= REQUIRED TASK =
Repeat exactly and only the lines from the line containing "Write the bpy" through the line containing "Y0,Y1=-1.7,4.15", both included.

Saved entries:
* START *

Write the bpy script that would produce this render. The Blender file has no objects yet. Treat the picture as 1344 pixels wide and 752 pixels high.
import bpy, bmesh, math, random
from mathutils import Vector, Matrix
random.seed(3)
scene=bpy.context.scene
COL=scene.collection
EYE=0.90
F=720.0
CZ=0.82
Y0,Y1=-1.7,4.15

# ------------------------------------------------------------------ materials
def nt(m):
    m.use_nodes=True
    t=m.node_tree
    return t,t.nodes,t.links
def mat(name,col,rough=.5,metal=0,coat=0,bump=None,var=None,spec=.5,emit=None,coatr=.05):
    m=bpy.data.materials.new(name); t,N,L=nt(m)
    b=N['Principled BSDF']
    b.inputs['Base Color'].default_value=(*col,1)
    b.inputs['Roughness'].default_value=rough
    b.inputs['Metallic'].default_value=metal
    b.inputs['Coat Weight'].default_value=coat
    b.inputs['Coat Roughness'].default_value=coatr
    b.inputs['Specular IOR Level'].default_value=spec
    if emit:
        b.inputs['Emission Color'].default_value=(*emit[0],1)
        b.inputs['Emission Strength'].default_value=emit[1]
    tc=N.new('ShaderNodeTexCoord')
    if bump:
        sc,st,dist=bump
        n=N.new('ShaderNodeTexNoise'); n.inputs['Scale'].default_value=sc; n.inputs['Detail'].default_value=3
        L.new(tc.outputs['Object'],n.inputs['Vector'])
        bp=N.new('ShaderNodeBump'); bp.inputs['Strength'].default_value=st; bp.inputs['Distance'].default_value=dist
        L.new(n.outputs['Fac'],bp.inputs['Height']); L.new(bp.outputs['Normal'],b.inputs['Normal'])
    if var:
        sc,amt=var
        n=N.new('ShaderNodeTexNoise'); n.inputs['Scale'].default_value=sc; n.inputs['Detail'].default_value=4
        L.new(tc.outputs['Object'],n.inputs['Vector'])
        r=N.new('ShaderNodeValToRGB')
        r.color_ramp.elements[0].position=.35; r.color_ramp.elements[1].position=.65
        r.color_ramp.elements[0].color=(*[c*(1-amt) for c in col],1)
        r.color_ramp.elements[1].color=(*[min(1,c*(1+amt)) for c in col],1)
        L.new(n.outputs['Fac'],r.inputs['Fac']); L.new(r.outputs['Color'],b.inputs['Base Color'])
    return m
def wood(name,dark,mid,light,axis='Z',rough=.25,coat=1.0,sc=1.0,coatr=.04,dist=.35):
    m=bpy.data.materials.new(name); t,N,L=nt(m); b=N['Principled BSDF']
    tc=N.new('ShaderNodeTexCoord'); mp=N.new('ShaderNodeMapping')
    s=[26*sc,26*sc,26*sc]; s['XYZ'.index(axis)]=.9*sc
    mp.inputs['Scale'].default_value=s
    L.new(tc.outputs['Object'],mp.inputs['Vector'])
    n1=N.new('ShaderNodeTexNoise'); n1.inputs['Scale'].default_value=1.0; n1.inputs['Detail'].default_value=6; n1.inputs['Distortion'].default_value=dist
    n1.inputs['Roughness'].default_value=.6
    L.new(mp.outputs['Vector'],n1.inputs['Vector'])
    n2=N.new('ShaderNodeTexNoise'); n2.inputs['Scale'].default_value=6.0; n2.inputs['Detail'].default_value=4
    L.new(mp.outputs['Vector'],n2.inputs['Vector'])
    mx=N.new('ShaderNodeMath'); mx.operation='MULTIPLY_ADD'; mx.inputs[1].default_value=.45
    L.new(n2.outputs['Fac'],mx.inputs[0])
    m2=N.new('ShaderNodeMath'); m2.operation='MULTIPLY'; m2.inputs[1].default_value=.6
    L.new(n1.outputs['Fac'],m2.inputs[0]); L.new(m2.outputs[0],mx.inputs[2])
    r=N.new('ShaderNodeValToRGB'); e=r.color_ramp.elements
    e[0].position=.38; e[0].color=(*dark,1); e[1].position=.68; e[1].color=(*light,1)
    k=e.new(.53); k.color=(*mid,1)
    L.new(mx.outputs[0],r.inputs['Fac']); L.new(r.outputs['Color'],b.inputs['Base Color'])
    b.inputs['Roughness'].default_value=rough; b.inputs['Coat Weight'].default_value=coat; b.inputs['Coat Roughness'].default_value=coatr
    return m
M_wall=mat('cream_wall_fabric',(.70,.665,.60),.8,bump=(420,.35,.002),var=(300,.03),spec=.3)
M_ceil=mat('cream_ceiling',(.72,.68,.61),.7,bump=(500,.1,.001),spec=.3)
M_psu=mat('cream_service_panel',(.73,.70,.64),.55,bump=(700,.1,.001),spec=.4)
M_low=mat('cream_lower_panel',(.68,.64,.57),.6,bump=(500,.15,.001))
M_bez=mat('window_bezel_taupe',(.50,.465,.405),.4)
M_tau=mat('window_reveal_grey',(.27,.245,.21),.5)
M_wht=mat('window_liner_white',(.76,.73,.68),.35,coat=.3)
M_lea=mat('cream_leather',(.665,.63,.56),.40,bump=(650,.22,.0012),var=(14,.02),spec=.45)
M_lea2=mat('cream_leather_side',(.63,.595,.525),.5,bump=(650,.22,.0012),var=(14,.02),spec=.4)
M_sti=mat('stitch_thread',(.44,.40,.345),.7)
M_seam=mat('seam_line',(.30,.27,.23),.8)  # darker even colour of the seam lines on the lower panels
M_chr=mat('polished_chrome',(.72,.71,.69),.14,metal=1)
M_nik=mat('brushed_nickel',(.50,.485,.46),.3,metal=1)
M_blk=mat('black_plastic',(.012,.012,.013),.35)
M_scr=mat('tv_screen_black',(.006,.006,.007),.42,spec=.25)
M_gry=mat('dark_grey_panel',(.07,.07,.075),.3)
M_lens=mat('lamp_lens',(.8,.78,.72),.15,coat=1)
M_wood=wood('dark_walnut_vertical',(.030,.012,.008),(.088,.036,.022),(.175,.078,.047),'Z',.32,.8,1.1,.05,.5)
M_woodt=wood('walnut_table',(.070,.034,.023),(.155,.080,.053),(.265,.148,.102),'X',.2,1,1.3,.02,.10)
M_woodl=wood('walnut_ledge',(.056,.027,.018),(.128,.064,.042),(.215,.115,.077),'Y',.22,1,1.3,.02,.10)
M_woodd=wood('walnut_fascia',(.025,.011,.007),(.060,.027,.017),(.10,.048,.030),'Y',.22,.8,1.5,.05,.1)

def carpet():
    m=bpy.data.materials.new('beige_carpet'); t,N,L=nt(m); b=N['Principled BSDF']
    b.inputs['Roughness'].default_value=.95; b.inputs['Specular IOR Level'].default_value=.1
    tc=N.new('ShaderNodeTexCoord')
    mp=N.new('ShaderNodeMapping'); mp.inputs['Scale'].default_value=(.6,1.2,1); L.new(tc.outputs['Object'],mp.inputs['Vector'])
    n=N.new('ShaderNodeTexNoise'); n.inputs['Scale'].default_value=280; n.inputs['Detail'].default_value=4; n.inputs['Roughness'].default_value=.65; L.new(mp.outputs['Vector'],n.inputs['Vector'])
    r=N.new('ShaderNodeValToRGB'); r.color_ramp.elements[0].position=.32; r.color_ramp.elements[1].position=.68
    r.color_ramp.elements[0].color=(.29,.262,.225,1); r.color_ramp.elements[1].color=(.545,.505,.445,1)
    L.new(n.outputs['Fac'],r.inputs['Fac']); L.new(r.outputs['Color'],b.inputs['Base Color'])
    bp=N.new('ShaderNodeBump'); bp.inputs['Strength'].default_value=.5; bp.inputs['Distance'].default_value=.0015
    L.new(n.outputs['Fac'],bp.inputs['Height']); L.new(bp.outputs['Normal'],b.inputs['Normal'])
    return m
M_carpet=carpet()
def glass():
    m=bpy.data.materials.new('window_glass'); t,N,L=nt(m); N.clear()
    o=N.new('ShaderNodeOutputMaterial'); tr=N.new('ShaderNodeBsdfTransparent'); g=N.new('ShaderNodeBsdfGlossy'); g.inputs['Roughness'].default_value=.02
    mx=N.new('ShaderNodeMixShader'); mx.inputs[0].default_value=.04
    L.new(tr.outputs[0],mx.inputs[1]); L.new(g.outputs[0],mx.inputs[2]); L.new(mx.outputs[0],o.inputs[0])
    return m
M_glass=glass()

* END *
* START *

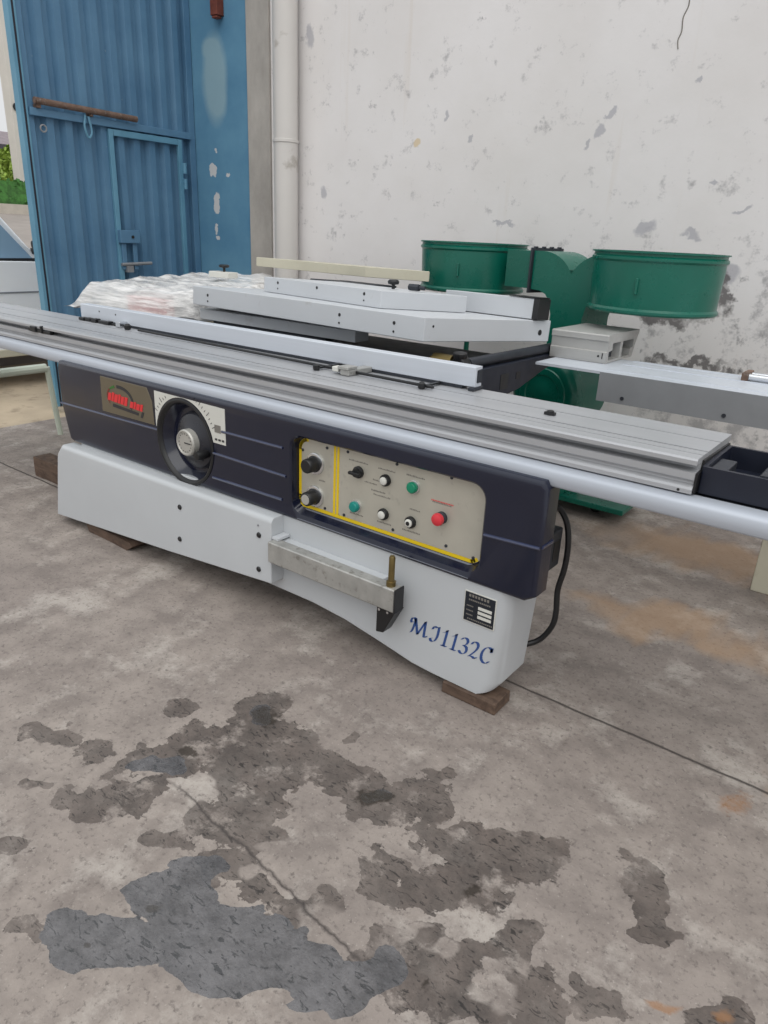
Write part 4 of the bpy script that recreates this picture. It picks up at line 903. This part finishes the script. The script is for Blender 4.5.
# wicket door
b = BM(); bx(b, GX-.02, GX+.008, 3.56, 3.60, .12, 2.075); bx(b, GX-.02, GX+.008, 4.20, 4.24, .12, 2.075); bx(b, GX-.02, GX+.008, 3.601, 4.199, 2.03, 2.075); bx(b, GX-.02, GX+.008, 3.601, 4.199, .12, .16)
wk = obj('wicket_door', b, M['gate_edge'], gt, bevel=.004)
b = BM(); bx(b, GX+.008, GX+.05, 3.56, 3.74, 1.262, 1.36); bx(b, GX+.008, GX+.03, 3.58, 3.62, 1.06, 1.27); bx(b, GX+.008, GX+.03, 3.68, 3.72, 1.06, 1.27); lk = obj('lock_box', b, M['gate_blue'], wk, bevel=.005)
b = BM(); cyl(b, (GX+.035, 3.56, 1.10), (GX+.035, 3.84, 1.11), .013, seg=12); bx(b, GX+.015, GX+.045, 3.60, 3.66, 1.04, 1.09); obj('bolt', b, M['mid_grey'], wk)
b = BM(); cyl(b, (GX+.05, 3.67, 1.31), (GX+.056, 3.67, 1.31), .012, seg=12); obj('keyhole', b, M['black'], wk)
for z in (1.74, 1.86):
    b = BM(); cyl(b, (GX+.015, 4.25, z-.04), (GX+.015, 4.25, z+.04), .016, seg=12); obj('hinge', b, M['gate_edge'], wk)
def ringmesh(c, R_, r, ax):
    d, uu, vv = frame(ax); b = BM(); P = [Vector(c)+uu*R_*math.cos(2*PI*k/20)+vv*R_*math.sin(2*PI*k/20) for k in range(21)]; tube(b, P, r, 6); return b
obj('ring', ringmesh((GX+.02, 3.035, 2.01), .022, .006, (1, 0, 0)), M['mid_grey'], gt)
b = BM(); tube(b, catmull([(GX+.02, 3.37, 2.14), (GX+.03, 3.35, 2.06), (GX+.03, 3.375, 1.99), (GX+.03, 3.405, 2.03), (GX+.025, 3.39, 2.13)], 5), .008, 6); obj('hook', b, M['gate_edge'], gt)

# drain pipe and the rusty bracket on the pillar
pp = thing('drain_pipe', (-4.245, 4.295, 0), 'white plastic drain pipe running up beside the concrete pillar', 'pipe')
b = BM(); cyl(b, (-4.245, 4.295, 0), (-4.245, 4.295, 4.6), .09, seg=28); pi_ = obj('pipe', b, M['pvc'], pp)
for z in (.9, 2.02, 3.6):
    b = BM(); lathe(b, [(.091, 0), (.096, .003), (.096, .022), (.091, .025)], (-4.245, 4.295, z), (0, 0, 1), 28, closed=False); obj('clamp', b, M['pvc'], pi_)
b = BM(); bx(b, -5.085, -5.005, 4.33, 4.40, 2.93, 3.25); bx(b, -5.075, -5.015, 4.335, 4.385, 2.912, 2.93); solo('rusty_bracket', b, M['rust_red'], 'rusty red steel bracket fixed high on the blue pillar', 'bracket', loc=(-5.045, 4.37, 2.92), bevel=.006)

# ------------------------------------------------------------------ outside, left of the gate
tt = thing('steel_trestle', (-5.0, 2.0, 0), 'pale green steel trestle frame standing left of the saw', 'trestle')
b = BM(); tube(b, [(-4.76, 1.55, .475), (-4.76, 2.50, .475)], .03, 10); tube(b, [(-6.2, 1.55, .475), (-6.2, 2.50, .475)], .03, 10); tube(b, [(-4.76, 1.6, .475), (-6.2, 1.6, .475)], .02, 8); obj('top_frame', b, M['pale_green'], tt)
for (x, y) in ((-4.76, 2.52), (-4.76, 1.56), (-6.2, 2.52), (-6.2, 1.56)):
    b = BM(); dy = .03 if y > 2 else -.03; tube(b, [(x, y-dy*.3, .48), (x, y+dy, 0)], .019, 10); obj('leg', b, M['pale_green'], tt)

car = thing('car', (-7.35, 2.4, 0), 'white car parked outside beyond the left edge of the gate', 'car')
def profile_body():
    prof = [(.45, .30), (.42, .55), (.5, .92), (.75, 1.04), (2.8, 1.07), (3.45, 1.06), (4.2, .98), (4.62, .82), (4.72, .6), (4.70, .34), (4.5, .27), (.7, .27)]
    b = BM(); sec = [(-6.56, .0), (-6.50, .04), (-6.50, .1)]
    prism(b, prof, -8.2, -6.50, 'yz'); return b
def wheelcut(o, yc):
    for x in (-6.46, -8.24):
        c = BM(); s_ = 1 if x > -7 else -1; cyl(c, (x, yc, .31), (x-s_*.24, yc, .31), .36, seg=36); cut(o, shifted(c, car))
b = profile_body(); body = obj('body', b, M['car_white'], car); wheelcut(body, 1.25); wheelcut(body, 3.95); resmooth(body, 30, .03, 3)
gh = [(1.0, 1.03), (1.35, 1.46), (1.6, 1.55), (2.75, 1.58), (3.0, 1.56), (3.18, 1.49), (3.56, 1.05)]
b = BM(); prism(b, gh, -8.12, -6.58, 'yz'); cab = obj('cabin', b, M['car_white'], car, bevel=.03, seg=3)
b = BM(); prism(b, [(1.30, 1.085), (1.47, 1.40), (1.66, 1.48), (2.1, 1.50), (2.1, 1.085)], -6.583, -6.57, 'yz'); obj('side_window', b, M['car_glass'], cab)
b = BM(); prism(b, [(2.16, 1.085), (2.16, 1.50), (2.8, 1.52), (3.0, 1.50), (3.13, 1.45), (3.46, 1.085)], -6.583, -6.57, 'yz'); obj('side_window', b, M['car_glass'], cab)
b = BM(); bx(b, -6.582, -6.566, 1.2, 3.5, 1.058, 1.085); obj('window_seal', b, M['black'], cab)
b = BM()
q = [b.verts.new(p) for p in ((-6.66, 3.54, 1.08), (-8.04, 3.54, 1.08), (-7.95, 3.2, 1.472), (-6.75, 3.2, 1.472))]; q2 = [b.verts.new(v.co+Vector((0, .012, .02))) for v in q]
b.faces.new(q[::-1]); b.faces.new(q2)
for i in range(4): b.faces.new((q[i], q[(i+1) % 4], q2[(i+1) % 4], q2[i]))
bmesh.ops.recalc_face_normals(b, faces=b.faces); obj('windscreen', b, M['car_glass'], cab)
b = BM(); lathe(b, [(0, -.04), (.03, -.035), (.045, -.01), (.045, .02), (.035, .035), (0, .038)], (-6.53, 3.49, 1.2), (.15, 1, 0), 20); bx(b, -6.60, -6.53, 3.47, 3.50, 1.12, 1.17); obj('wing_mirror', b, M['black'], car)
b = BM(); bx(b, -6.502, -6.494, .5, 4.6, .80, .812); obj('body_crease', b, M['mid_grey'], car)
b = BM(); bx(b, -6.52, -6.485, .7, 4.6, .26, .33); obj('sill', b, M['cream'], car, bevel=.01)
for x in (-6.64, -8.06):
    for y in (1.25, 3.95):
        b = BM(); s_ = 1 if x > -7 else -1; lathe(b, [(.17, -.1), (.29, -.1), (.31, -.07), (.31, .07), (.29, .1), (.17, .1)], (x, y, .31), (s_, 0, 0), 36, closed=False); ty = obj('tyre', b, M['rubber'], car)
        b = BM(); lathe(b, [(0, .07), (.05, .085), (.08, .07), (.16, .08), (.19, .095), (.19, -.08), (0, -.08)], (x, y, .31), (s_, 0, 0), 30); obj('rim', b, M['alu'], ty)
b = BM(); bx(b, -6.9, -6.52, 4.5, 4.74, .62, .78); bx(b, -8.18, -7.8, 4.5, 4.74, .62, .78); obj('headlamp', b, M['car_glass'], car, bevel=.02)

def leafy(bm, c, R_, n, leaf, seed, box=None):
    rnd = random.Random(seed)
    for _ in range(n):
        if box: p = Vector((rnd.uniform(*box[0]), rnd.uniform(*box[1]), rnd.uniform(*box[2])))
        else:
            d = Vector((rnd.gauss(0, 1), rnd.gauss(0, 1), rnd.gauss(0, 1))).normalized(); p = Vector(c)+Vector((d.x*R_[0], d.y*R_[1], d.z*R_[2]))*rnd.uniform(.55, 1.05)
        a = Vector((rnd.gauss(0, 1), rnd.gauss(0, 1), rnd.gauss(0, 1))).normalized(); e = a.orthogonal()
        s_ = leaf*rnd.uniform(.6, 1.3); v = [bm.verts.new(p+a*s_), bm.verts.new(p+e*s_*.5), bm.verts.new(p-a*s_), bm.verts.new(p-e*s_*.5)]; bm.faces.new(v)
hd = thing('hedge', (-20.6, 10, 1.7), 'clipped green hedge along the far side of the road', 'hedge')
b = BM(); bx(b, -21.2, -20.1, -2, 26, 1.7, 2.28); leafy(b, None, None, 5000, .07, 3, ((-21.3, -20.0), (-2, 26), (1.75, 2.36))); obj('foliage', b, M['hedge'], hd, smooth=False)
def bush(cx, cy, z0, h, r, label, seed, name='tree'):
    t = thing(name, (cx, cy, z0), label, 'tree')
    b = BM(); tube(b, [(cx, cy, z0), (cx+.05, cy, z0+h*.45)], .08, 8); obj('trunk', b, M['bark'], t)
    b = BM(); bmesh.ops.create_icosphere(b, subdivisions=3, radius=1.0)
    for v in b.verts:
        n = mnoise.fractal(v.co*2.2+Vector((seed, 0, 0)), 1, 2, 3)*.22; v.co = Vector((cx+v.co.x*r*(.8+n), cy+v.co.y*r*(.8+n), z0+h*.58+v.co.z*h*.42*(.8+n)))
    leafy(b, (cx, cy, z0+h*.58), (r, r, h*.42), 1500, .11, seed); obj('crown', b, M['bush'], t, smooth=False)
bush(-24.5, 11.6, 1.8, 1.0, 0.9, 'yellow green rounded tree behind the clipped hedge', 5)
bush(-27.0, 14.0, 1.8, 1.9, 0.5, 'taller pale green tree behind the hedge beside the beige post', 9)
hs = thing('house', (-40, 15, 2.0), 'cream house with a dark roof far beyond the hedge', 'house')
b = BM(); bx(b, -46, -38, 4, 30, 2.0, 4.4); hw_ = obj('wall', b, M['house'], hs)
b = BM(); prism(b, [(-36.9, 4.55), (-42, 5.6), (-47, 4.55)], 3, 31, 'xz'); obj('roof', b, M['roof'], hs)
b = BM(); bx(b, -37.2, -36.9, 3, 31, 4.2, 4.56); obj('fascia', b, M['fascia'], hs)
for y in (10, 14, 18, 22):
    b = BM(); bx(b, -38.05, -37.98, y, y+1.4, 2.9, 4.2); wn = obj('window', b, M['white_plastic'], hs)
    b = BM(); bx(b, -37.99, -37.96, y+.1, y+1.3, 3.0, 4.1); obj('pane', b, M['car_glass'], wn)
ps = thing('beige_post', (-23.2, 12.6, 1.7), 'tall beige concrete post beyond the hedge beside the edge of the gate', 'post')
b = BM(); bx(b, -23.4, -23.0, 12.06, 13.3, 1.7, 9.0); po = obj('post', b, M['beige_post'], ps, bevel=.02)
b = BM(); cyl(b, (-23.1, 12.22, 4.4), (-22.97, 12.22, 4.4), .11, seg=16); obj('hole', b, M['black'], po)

* END *

= RESULT OF THIS EXERCISE =
Write the bpy script that would produce this render. The Blender file has no objects yet. Treat the picture as 1344 pixels wide and 752 pixels high.
import bpy, bmesh, math, random
from mathutils import Vector, Matrix
random.seed(3)
scene=bpy.context.scene
COL=scene.collection
EYE=0.90
F=720.0
CZ=0.82
Y0,Y1=-1.7,4.15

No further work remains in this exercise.